Кампания во Франции 1792 года | страница 91



С «Семью братьями» я пришелся не ко двору оттого, что они ничем не напоминали свою сестру «Ифигению». Я заметил, что раню друзей и «Великим Кофтой», комедией давно напечатанной, хотя речь о ней не заходила, да и я ее не заводил. Но кто не согласится, что писателю, который не смеет читать вслух свои новейшие сочинения, бывает не по себе, так же как композитору, которого не просят играть его новейших опусов.

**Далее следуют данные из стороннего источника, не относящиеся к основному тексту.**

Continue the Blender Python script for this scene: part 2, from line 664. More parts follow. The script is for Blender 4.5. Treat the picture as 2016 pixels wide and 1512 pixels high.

То же самое и с моими наблюдениями над природой; моя страстная преданность этим занятиям оставалась непонятой, никто не замечал, что она проистекает из глубин моего существа, мои стремления большинству казались ошибкой, капризом; по их мнению, я мог бы делать что-нибудь поинтереснее, предоставляя моему дарованию идти прежним путем. Они считали себя вправе думать именно так, потому что я не признавал их образа мыслей и в ряде случаев придерживался прямо противоположных. Трудно себе представить человека более одинокого, чем я в ту эпоху, да и много позднее. Я был приверженцем гилозоизма (или как еще угодно его именовать) и признавал всю святость и достоинство за глубинами этого учения. Поэтому я был невосприимчив, нетерпим даже, к такому образу мыслей, когда в качестве символа веры выставляется мертвая, лишь впоследствии приводимая в движение и возбуждаемая (все равно каким началом) материя. От внимания моего не ускользнул тот момент в Кантовом учении о природе, где утверждается, что силы притяжения и отталкивания принадлежат к самой сущности материи и не могут быть отделены от нее; благодаря этому передо мною раскрылась извечная полярность всего сущего, проникающая и одушевляющая великое многообразие явлений природы.

Уже и прежде, когда княгиня Голицына посетила Веймар вместе с Фюрстенбергом и Гемстергейсом, я излагал свои взгляды, но был ими поставлен на место и, словно богохульник, должен был замолчать.

Если люди замыкаются в своем кругу, это нельзя ставить им в вину; а мои друзья в Пемпельфорте поступали именно так. «Метаморфозы растений», напечатанной за год до того, они почти не заметили, а когда я, со всею последовательностью, излагал столь привычные для меня идеи морфологии, добиваясь, как мне казалось, предельной убедительности, я с сожалением видел, что умами моих слушателей безраздельно владело закостеневшее представление: не может возникнуть ничего, кроме того, что уже есть. В конце концов мне пришлось заново выслушать, что все живое происходит из яйца, и мне оставалось лишь горько пошутить, напомнив им вечный вопрос: что было раньше — курица или яйцо? Однако преформизм казался им столь же ясным, сколь утешительным созерцание природы в духе Бонне.